Le sort de Raymond semble intimement lié à celui de Boucher, mais la précaire sécurité d'emploi dans la LNH pourrait le pousser à continuer sa carrière sans l'ancien pilote des Voltigeurs de Drummondville et des Bulldogs.

«Je ne sais pas si j'aurais accepté de monter dans la LNH sans que ce soit avec lui. Ça facilitait les choses car on se connaît depuis très longtemps et j'ai toujours trouvé qu'il avait une approche très intelligente de ce travail. Je connais ses qualités et ses défauts et c'est la même chose avec lui. Je ne dis pas que j'aurais refusé avec quelqu'un d'autre, mais j'aurais eu besoin d'avoir une grande confiance en lui, en ses compétences et son caractère.»
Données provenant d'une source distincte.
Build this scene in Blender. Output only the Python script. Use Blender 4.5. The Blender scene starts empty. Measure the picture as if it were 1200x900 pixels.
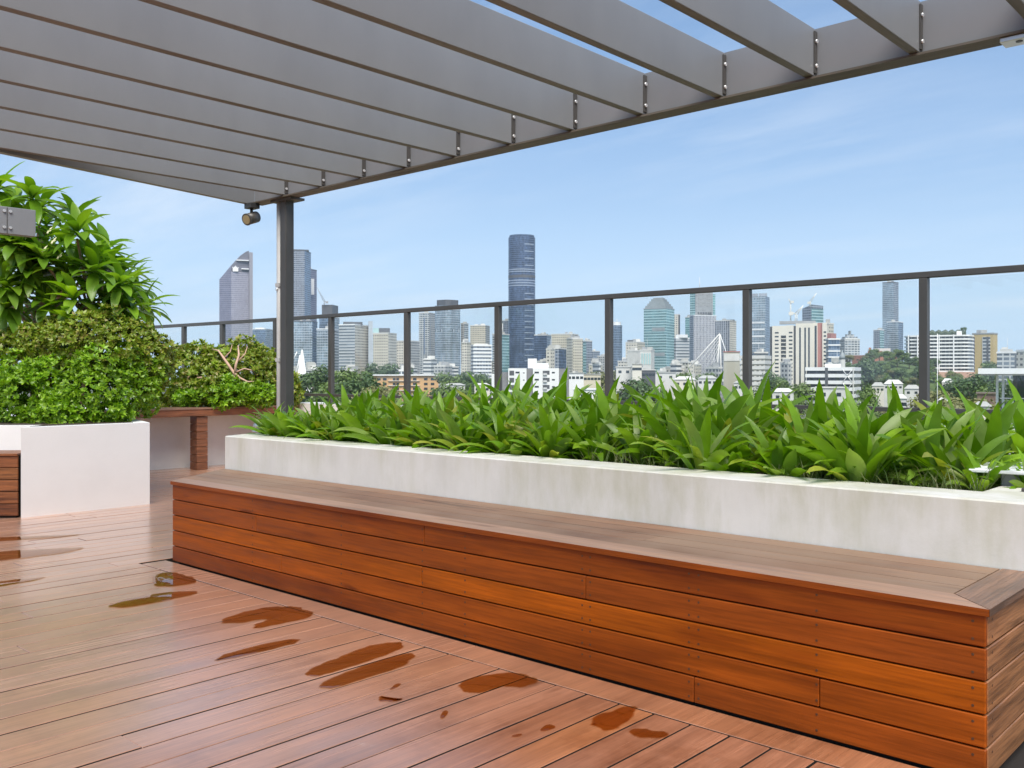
import bpy, math, random
from mathutils import Vector, Matrix, noise
random.seed(7)
sc = bpy.context.scene
COL = sc.collection
R = math.radians
F = 1095.0; HZ = 438.0; EYE = 1.2
TH = math.atan2(0.6741, 0.7387)
CT, ST = math.cos(TH), math.sin(TH)

def W(x, y):                      # camera right / forward  ->  terrace axes
    return (x*CT - y*ST, x*ST + y*CT)
def at(px, d, z=0.0):             # a point seen at column px, d metres ahead
    X, Y = W((px-600)/F*d, d); return Vector((X, Y, z))
def ground(px, py, z=0.0):
    d = F*(EYE-z)/(py-HZ); return at(px, d, z)
def zat(py, d): return EYE + (HZ-py)*d/F
def x_at(px, Y):                  # X of column px on the plane Y
    s = (px-600)/F
    return Y*(CT*s-ST)/(CT+ST*s)

# ------------------------------------------------------------------ materials
def new_mat(name):
    m = bpy.data.materials.new(name); m.use_nodes = True
    nt = m.node_tree; b = nt.nodes['Principled BSDF']
    return m, nt, b
def N(nt, typ, **kw):
    n = nt.nodes.new(typ)
    for k, v in kw.items():
        if k.startswith('i_'): n.inputs[k[2:].replace('_', ' ')].default_value = v
        else: setattr(n, k, v)
    return n
def L(nt, a, b): nt.links.new(a, b)
def ramp(nt, stops, fac=None, interp='LINEAR'):
    r = nt.nodes.new('ShaderNodeValToRGB'); cr = r.color_ramp; cr.interpolation = interp
    while len(cr.elements) < len(stops): cr.elements.new(0.5)
    for e, (p, c) in zip(cr.elements, stops):
        e.position = p; e.color = (*c, 1) if len(c) == 3 else c
    if fac is not None: L(nt, fac, r.inputs[0])
    return r
def mixc(nt, a, b, fac, mode='MIX'):
    m = nt.nodes.new('ShaderNodeMix'); m.data_type = 'RGBA'; m.blend_type = mode
    for s, v in ((m.inputs[0], fac), (m.inputs[6], a), (m.inputs[7], b)):
        if hasattr(v, 'links'): L(nt, v, s)
        elif isinstance(v, (int, float)): s.default_value = v
        else: s.default_value = (*v, 1)
    return m.outputs[2]
def math_n(nt, op, a, b=None, c=None):
    m = nt.nodes.new('ShaderNodeMath'); m.operation = op
    for s, v in zip(m.inputs, (a, b, c)):
        if v is None: continue
        if hasattr(v, 'links'): L(nt, v, s)
        else: s.default_value = v
    return m.outputs[0]
def obj_coord(nt, scale=(1, 1, 1), rotz=0.0):
    tc = nt.nodes.new('ShaderNodeTexCoord'); mp = nt.nodes.new('ShaderNodeMapping')
    L(nt, tc.outputs['Object'], mp.inputs[0])
    mp.inputs['Scale'].default_value = scale; mp.inputs['Rotation'].default_value = (0, 0, rotz)
    return mp.outputs[0]
def noise_n(nt, vec, scale, detail=4, rough=0.55, out='Fac'):
    n = nt.nodes.new('ShaderNodeTexNoise'); n.inputs['Scale'].default_value = scale
    n.inputs['Detail'].default_value = detail; n.inputs['Roughness'].default_value = rough
    if vec is not None: L(nt, vec, n.inputs['Vector'])
    return n.outputs[out]
def bump(nt, b, h, strength, dist=0.01):
    n = nt.nodes.new('ShaderNodeBump'); n.inputs['Strength'].default_value = strength
    n.inputs['Distance'].default_value = dist
    L(nt, h, n.inputs['Height']); L(nt, n.outputs[0], b.inputs['Normal'])

def wood(name, cols, axis, rough=(0.3, 0.5), spec=0.5, rotz=0.0, grain=1.0, wet=False, weather=None, bumpy=0.25, coat=0.0, blotch=None, scuff_sheen=False):
    """cols: colours picked per board; axis: direction of the grain"""
    m, nt, b = new_mat(name)
    st = {'X': (1.2, 30, 30), 'Y': (30, 1.2, 30), 'Z': (30, 30, 1.2)}[axis]
    isl = nt.nodes.new('ShaderNodeNewGeometry').outputs['Random Per Island']
    tc = nt.nodes.new('ShaderNodeTexCoord'); mp = nt.nodes.new('ShaderNodeMapping')
    L(nt, tc.outputs['Object'], mp.inputs[0]); mp.inputs['Rotation'].default_value = (0, 0, rotz)
    off = nt.nodes.new('ShaderNodeVectorMath'); off.operation = 'ADD'
    cmb = nt.nodes.new('ShaderNodeCombineXYZ')
    for i in range(3): L(nt, math_n(nt, 'MULTIPLY', isl, 37.0 + 11*i), cmb.inputs[i])
    L(nt, mp.outputs[0], off.inputs[0]); L(nt, cmb.outputs[0], off.inputs[1])
    s2 = nt.nodes.new('ShaderNodeVectorMath'); s2.operation = 'MULTIPLY'; s2.inputs[1].default_value = st
    L(nt, off.outputs[0], s2.inputs[0])
    g1 = noise_n(nt, s2.outputs[0], 1.0, 5, 0.6)
    g2 = noise_n(nt, s2.outputs[0], 4.0, 3, 0.6)
    s3 = nt.nodes.new('ShaderNodeVectorMath'); s3.operation = 'MULTIPLY'
    s3.inputs[1].default_value = tuple(0.9 if v < 5 else 5 for v in st); L(nt, off.outputs[0], s3.inputs[0])
    blot = noise_n(nt, s3.outputs[0], 1.3, 3, 0.5)
    n = len(cols)
    base = ramp(nt, [(i/max(n-1, 1), c) for i, c in enumerate(cols)], isl).outputs[0]
    gr = ramp(nt, [(0.3, (1-.5*grain,)*3), (0.62, (1+.12*grain,)*3)], g1).outputs[0]
    c = mixc(nt, base, gr, 1.0, 'MULTIPLY')
    gr2 = ramp(nt, [(0.35, (1-.3*grain,)*3), (0.6, (1.05,)*3)], g2).outputs[0]
    c = mixc(nt, c, gr2, 1.0, 'MULTIPLY')
    bl = ramp(nt, blotch or [(0.3, (0.74, 0.68, 0.62)), (0.5, (1, 1, 1)), (0.72, (1.16, 1.14, 1.1))], blot).outputs[0]
    c = mixc(nt, c, bl, 0.85, 'MULTIPLY')
    kn = noise_n(nt, s3.outputs[0], 2.2, 2, 0.4)
    c = mixc(nt, c, ramp(nt, [(0.70, (1,)*3), (0.77, (.45, .38, .32))], kn).outputs[0], 1.0, 'MULTIPLY')
    if weather:
        wn = noise_n(nt, tc.outputs['Object'], 1.4, 4, 0.6)
        wf = ramp(nt, [(0.38, (0, 0, 0)), (0.62, (1, 1, 1))], wn).outputs[0]
        c = mixc(nt, c, weather, math_n(nt, 'MULTIPLY', wf, 0.6))
    if scuff_sheen:
        sn = noise_n(nt, tc.outputs['Object'], 9.0, 6, 0.75); sm_ = noise_n(nt, tc.outputs['Object'], 1.1, 2, 0.5)
        sf = math_n(nt, 'MULTIPLY', ramp(nt, [(0.60, (0,)*3), (0.72, (1,)*3)], sn).outputs[0], ramp(nt, [(0.45, (0,)*3), (0.6, (1,)*3)], sm_).outputs[0])
        c = mixc(nt, c, (0.55, 0.42, 0.33), math_n(nt, 'MULTIPLY', sf, 0.45))
        dn = noise_n(nt, tc.outputs['Object'], 2.3, 5, 0.7)
        c = mixc(nt, c, ramp(nt, [(0.34, (.72, .66, .6)), (0.5, (1,)*3)], dn).outputs[0], 1.0, 'MULTIPLY')
    if scuff_sheen:                                            # pale sky sheen painted into the board colour, stronger towards the open left side
        sx_ = nt.nodes.new('ShaderNodeSeparateXYZ'); L(nt, tc.outputs['Object'], sx_.inputs[0])
        wn3 = noise_n(nt, tc.outputs['Object'], 0.9, 4, 0.6)
        cl = nt.nodes.new('ShaderNodeClamp'); L(nt, math_n(nt, 'ADD', math_n(nt, 'MULTIPLY_ADD', sx_.outputs[0], -0.6, -1.05), math_n(nt, 'MULTIPLY_ADD', wn3, 1.2, -0.6)), cl.inputs[0])
        c = mixc(nt, c, mixc(nt, (0.66, 0.45, 0.34), gr2, 0.6, 'MULTIPLY'), math_n(nt, 'MULTIPLY', cl.outputs[0], 0.34))
    L(nt, c, b.inputs['Base Color'])
    rr = ramp(nt, [(0.3, (rough[0],)*3), (0.7, (rough[1],)*3)], g1).outputs[0]
    if wet:
        wn2 = noise_n(nt, tc.outputs['Object'], 0.8, 3, 0.5)
        wr = ramp(nt, [(0.4, (0.55,)*3), (0.62, (1.0,)*3)], wn2).outputs[0]
        rr = mixc(nt, rr, wr, 1.0, 'MULTIPLY')
    L(nt, rr, b.inputs['Roughness'])
    b.inputs['Specular IOR Level'].default_value = spec
    b.inputs['Coat Weight'].default_value = coat
    b.inputs['Coat Roughness'].default_value = 0.34
    bump(nt, b, g2, bumpy, 0.004)
    return m

def render_wall(name, col, stain=0.0, rough=0.75):
    m, nt, b = new_mat(name)
    v = obj_coord(nt)
    n1 = noise_n(nt, v, 3.0, 5, 0.6)
    c = mixc(nt, col, tuple(x*(0.90 if stain else 0.96) for x in col), ramp(nt, [(0.4, (0,)*3), (0.7, (1,)*3)], n1).outputs[0])
    if stain:
        v2 = obj_coord(nt, (2.6, 2.6, 0.9)); n2 = noise_n(nt, v2, 1.0, 6, 0.7)
        v4 = obj_coord(nt, (13, 13, 1.6)); n4 = noise_n(nt, v4, 1.0, 3, 0.6)
        n3 = noise_n(nt, v, 0.9, 3, 0.5)
        f = math_n(nt, 'MULTIPLY', ramp(nt, [(0.44, (0,)*3), (0.72, (1,)*3)], n2).outputs[0],
                   ramp(nt, [(0.38, (0,)*3), (0.62, (1,)*3)], n3).outputs[0])
        c = mixc(nt, c, (0.42, 0.42, 0.24), math_n(nt, 'MULTIPLY', f, stain*.8))
        f4 = ramp(nt, [(0.50, (0,)*3), (0.72, (1,)*3)], n4).outputs[0]
        sz = nt.nodes.new('ShaderNodeSeparateXYZ'); L(nt, v, sz.inputs[0])
        lipn = noise_n(nt, obj_coord(nt, (9, 9, .01)), 1.0, 3, 0.6)
        lip = math_n(nt, 'MULTIPLY_ADD', math_n(nt, 'SUBTRACT', sz.outputs[2], 0.75), 5.0, math_n(nt, 'MULTIPLY_ADD', lipn, 2.6, -0.45))
        lipc = nt.nodes.new('ShaderNodeClamp'); L(nt, lip, lipc.inputs[0])
        lf = math_n(nt, 'MULTIPLY', lipc.outputs[0], ramp(nt, [(0.35, (.15,)*3), (0.6, (1,)*3)], n2).outputs[0])
        c = mixc(nt, c, (0.42, 0.41, 0.23), math_n(nt, 'MULTIPLY', lf, stain*0.6))
        c = mixc(nt, c, (0.50, 0.48, 0.40), math_n(nt, 'MULTIPLY', f4, stain*0.16))
    L(nt, c, b.inputs['Base Color']); b.inputs['Roughness'].default_value = rough
    bump(nt, b, noise_n(nt, v, 60, 4, 0.7), 0.15, 0.004)
    return m

def plain(name, col, rough=0.5, metal=0.0, var=0.12, scale=4.0, spec=0.5):
    m, nt, b = new_mat(name)
    n1 = noise_n(nt, obj_coord(nt), scale, 4, 0.6)
    lo = tuple(x*(1-var) for x in col); hi = tuple(min(1, x*(1+var)) for x in col)
    L(nt, ramp(nt, [(0.3, lo), (0.7, hi)], n1).outputs[0], b.inputs['Base Color'])
    L(nt, ramp(nt, [(0.3, (rough*0.85,)*3), (0.7, (min(1, rough*1.15),)*3)], n1).outputs[0], b.inputs['Roughness'])
    b.inputs['Metallic'].default_value = metal
    b.inputs['Specular IOR Level'].default_value = spec
    return m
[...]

Un énorme sacrifice familial

Ayant appris les rudiments de son métier d'entraîneur au hockey universitaire, Raymond a moins parcouru les coins perdus de l'Amérique du Nord comme les entraîneurs de la Ligue américaine.
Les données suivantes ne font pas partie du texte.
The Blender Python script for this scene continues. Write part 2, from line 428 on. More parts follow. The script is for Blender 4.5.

Il a toujours été près de sa famille et c'est pourquoi il vit son moment le plus difficile au niveau personnel étant séparé de sa femme et ses enfants qui sont demeurés au Québec.

«Ce sont des sacrifices que ma femme et moi faisons. On ne voulait pas trop chambarder l'environnement de nos enfants à court terme. J'aimerais mieux avoir ma famille à mes côtés, mais il faut penser à l'avenir des enfants. Malgré tout, on n'a pas mis une croix sur le fait que la famille me suivrait à un certain moment», souligne l'entraîneur qui prenait parfois l'avion pour retourner à la maison après les matchs des Bulldogs l'an dernier.
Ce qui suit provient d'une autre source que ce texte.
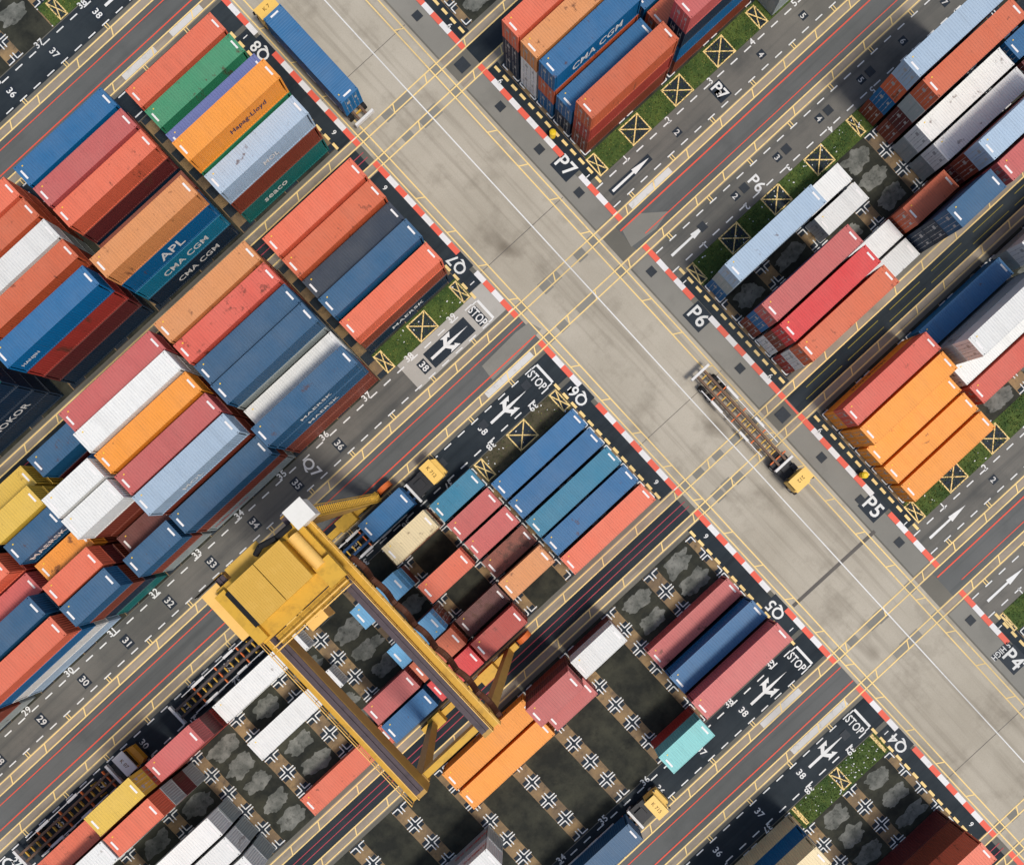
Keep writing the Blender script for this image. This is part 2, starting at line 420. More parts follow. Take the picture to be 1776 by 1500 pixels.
# kerb stripes along the block ends (red and white), broken at signs and runways
def kerb(uc, side):
    L = 1.45
    for n in CN:
        for seg in ((2.1, 23.95),):
            a, b = bv(n, seg[0]), bv(n, seg[1]); a, b = min(a, b), max(a, b)
            sg = {'Q': {'8':-56.6,'7':-24.2,'6':-3.95,'5':29.2,'4':50.1}, 'P': {'7':-24.0,'6':-1.35,'5':28.2,'4':52.1}}[side].get(n)
            v = a; i = 0
            while v < b:
                e = min(v+L, b)
                if sg is None or not (sg-1.5 < (v+e)/2 < sg+1.5):
                    (KR if i % 2 == 0 else KW).q(uc-.32, uc+.32, v, e, z2)
                v = e; i += 1
    for k, vs in T.items():
        for a, b in ((vs[0], vs[1]), (vs[2], vs[3])): KR.q(uc-.32, uc+.32, a+.08, b-.08, z2)
kerb(13.08, 'Q'); kerb(29.2, 'P')
KR.q(29.05, 29.3, T[3][1]+.1, T[3][2]-.1, z2)
# yellow dashes along the row ends
for side, uc in (('Q', 11.06), ('P', 30.4)):
    for n in CN:
        t = 2.55
        while t < 19.6:
            a, b = bv(n, t), bv(n, t+.85); Y.q(uc-.16, uc+.16, min(a,b), max(a,b), z1); t += 1.4
        d = '+v' if side == 'P' else '-v'
        W.text('6', .62, 29.75 if side == 'P' else 12.0, bv(n, 4.2), z2, d); 
        if side == 'Q': BK.q(11.55, 12.35, bv(n,18.3), bv(n,19.1), .0285)
        W.text('1', .62, 29.75 if side == 'P' else 11.95, bv(n, 18.7), z2, d)
# lane dashes, ticks and bay numbers
for side in ('Q', 'P'):
    for n in CN:
        s = CN[n][1]
        u = 9.75 if side == 'Q' else 30.0
        i = 0
        while -80 < u < 90:
            W.q(u-.52, u+.52, bv(n, 20.4)-.075, bv(n, 20.4)+.075, z2)
            W.q(u-.52+.1, u+.52+.1, bv(n, 23.25)-.07, bv(n, 23.25)+.07, z2)
            if i % 3 == 1:
                for du in (-.2, .12): Y.line((u+du, bv(n, 23.32)), (u+du, bv(n, 23.98)), .1, z3)
            u += -2.08 if side == 'Q' else 2.08; i += 1
        up = '+u' if s > 0 else '-u'
        if side == 'Q':
            for j in range(0, 14):
                b = 39 - j; u = 7.75 - 6.53*j
                lab = str(b)
                W.text(lab, .78, u-.2, bv(n, 19.96), z2, up)
                if b != 39 and not (n == '7' and j in (2,)): 
                    BK.q(u+.35-.55, u+.35+.55, bv(n,21.9)-.75, bv(n,21.9)+.75, .0285)
                    (W2 if n == '7' and j > 1 else W).text(lab, .8, u+.35, bv(n, 21.9), z2, '+v')
        else:
            for j in range(0, 9):
                u = 34.2 + 6.5*j
                W.text(str(j+1), .8, u+.1, bv(n, 20.15), z2, up)
                if j: BK.q(u-.5, u+.4, bv(n,21.9)-.45, bv(n,21.9)+.45, .0285); W2.text(str(j+1), .7, u-.1, bv(n, 21.9), z2, '+v')
        # arrows and stop bars
        vc = bv(n, 21.85)
        if side == 'Q' and n != '8':
            ps = [(2.8,.17),(5.4,.17)]
            if n == '7': BK.q(2.4, 8.6, vc-1.05, vc+1.05, .0285); BK.q(9.3, 10.5, vc-1.1, vc+1.1, .0285)
            if n in '654': pass
            W.q(2.75, 5.3, vc-.16, vc+.16, z2)
            W.poly([(5.3,vc-.2),(5.3,vc+.2),(8.35,vc)], z2)
            for sg in (-1, 1):
                W.poly([(4.75,vc+sg*.16),(5.25,vc+sg*.16),(5.75,vc+sg*.62),(5.9,vc+sg*.42),(6.35,vc+sg*.95),(4.9,vc+sg*.95),(5.2,vc+sg*.72)], z3)
            W.q(10.9, 11.2, vc-1.35, vc+1.35, z2)
            for sg in (-1, 1): W.q(10.25, 10.9, vc+sg*1.35-.07, vc+sg*1.35+.07, z2)
            W.text('STOP', 1.05, 9.9, vc, z2, '+v', sx=.68)
        elif side == 'P':
            if n == '7': BK.q(30.4, 36.5, vc-.42, vc+.42, .0285)
            W.poly([(30.7,vc-.16),(30.7,vc+.16),(34.0,vc+.12),(34.0,vc-.12)], z2)
            W.poly([(33.9,vc-.36),(33.9,vc+.36),(36.3,vc)], z3)
# pale painted bars beside the stop lines
for u0, u1, v in ((-1.2, 3.6, T[0][3]-.46), (6.0, 10.6, T[0][2]+.46), (4.5, 11.5, T[2][2]+.46), (2.0, 8.0, T[4][1]-.46), (2.5, 11.0, T[4][2]+.46), (31.0, 37.2, T[2][1]-.46)):
    W2.q(u0, u1, v-.36, v+.36, z1)
# signs painted at the block ends
def sign(side, n, v, txt, u, sz=1.62):
    BK.q(u-1.25, u+1.2, v-1.35, v+1.35, .0285)
    W.text(txt, sz, u, v, z2, '+v' if side == 'P' else '-v', sx=.95)
for n, v in (('8',-56.6),('7',-24.2),('6',-3.95),('5',29.2),('4',50.1)): sign('Q', n, v, 'Q'+n, 12.2)
for n, v, u in (('7',-24.0,28.75),('6',-1.35,28.3),('5',28.2,28.35),('4',52.1,28.45)): sign('P', n, v, 'P'+n, u, 1.75)
BK.q(26.75, 29.4, 50.05, 50.85, .0285); W.text('5 HIGH', .72, 27.95, 50.45, z2, '-u', sx=.8)
BK.q(46.5, 48.2, -19.5, -17.3, .0285); W.text('P7', 1.35, 47.35, -18.4, z2, '+v')
W.text('Q7', 1.5, -15.6, -18.55, z2, '+v'); W.text('P6', 1.4, 43.4, bv('6', 21.3), z2, '+v')
W.text('Q6', 1.6, -71.2, bv('6', 21.9), z2, '+v')
# yellow crossed boxes
XB = [('7',-2.0,-.78),('7',3.1,5.9),('7',9.65,10.8),('7',30.8,32.1),('7',35.87,38.76),('7',42.4,45.3),('7',48.9,51.8),('7',55.4,56.8),
      ('6',30.9,32.0),('6',35.9,38.8),('6',42.45,45.25),('6',49.08,51.87),('6',55.65,56.64),('6',-1.95,-.7),('6',3.07,5.86),('6',9.65,10.76),
      ('4',-2.0,-1.5),('4',3.8,5.15),('4',10.25,10.67),('5',30.85,32.1),('5',35.9,38.8),('5',42.4,45.2),('4',30.6,31.2),('9',-2.0,-.8)]
for n, a, b in XB:
    v0, v1 = sorted((bv(n, 17.18), bv(n, 19.72)))
    BK.q(a, b, v0, v1, .0325)
    w = .14
    for (p, q_) in (((a+.08,v0+.08),(b-.08,v0+.08)),((a+.08,v1-.08),(b-.08,v1-.08))): Y.line(p, q_, w, z2)
    for (p, q_) in (((a+.08,v0),(a+.08,v1)),((b-.08,v0),(b-.08,v1))): Y.line(p, q_, w, z3)
    Y.line((a+.1,v0+.1),(b-.1,v1-.1), .13, .0445); Y.line((a+.1,v1-.1),(b-.1,v0+.1), .13, .0485)
for nm, mb, mt in (('yellow_markings', Y, 'yellow'),('white_markings', W, 'white'),('worn_markings', W2, 'white_worn'),('red_markings', RD, 'red'),('faded_red_markings', PK, 'pink'),
                   ('thin_yellow_markings', TY, 'thin_yellow'),('black_ground_paint', BK, 'black'),('white_kerb_stripes', KW, 'kerb_white'),('red_kerb_stripes', KR, 'kerb_red')):
    struct(nm, mb, M[mt])
# repairs and joints on the main road
pt, jt = MB(), MB()
for v in (-47.9, -21.7, 4.88, 57.0, -74.0): jt.line((13.3, v), (26.1, v+.05), .07, .0165)
jt.line((13.9, 30.25), (26.6, 30.35), .42, .0165)
rnd = random.Random(5)
for k, vs in T.items():
    for a, b in ((vs[0], vs[1]), (vs[2], vs[3])):
        for uc in (14.15, 25.25): pt.q(uc-.62, uc+.62, a-.2, b+.2, .0205)
        for uc in rnd.sample([16.3, 17.9, 19.3, 20.6, 22.0, 23.2], 3): pt.q(uc-.7, uc+.6, a-rnd.uniform(-.05,.3), b+rnd.uniform(-.1,.35), .0205)
for pts in ([(14.2,-12.4),(10.5,-12.0),(6.2,-11.9),(6.4,-13.9),(11.8,-14.1),(13.7,-13.9)], [(28.0,-12.3),(31.5,-11.9),(33.8,-12.4),(31.2,-14.5),(28.5,-14.3)]):
    pt.poly(pts, .0205)
pt.q(26.4, 28.85, -38.0, -16.4, .005); pt.q(26.4, 28.85, -10.4, 11.0, .005); pt.q(26.4, 28.85, 15.7, 37.2, .005); pt.q(26.4, 28.85, 43.2, 64.6, .005); pt.q(26.4, 28.85, -64.0, -42.4, .005)
struct('asphalt_patch', pt, M['patch']); struct('road_joint', jt, M['joint'])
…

Ce grand bouleversement provoque aussi quelques moments très heureux et inoubliables.

«Mon plus vieux est plus impliqué dans le hockey, il joue au Midget Espoir au Collège Antoine-Girouard. C'est plus excitant pour lui de voir son père monter à ce niveau. Ma famille est venue me visiter à Noël et il a eu l'occasion de pratiquer sur la patinoire du Lightning en plus de voir l'échauffement des joueurs à partir du banc des joueurs à côté de moi», se souvient Raymond qui épiait des matchs juniors il y a quelques années pour trouver une relève universitaire.

Les yeux du Lightning sur la galerie de presse

À sa première saison dans la LNH, Raymond est attitré à analyser les rencontres du Lightning à partir de la galerie de presse et ses observations s'avèrent très utiles.

«Je regarde le jeu de cet endroit durant les deux premières périodes et j'aide également Guy avec son jeu de puissance. De plus, j'aime beaucoup travailler individuellement avec les attaquants grâce à des séances vidéo et du travail supplémentaire pour peaufiner certaines parties de leur jeu», spécifie Raymond.

La nouvelle génération d'entraîneurs accorde beaucoup de temps aux analyses par vidéo, mais cet élément doit être utilisé sans exagération selon l'ancien joueur de centre des Redmen.

«C'est un outil extraordinaire qui nous permet d'être bien préparés. Mais le danger, c'est d'en abuser et faire en sorte que les joueurs ne lisent plus le jeu durant les parties. Il ne faut pas brûler les joueurs mentalement avec le vidéo. Après tout, le cerveau est comme tous les autres muscles et il a besoin de repos pour assimiler les informations et s'améliorer», note Raymond en ajoutant que le vidéo peut permettre de gagner de petits avantages sur les adversaires.

À l'image de la plupart de ses collègues, Raymond a été grandement influencé dans sa vie par les entraîneurs qui l'ont dirigé. D'ailleurs, il n'a pas à réfléchir longtemps pour identifier ceux qui sont devenus une source d'inspiration.

«J'ai été chanceux de jouer pour plusieurs excellents entraîneurs jusqu'au niveau universitaire. Mon dernier entraîneur universitaire a été Jean Pronovost et il a eu beaucoup d'influence sur moi et Guy», confie Raymond au sujet de celui qui a inscrit 774 points en 998 matchs dans la LNH.

«C'est une personne très respectueuse et il voulait gagner, mais de la bonne manière avec la coopération et le respect de ses joueurs», ajoute-t-il en enchaînant sur les mérites de Gérard Gagnon.

«Il a été mon entraîneur au collégial AAA et il est le premier qui m'a donné le goût de coacher quand j'avais 18 ans. C'est à ce moment que j'ai réalisé que j'aimerais faire cela et ça vient de lui. Il était préparé et il nous enseignait avec intelligence à jouer en équipe. Ça m'a donné le goût de continuer là-dedans même si je ne pensais pas que j'en ferais une carrière. Je pensais plutôt que ça serait mon passe-temps», conclut Raymond en se rappelant des souvenirs.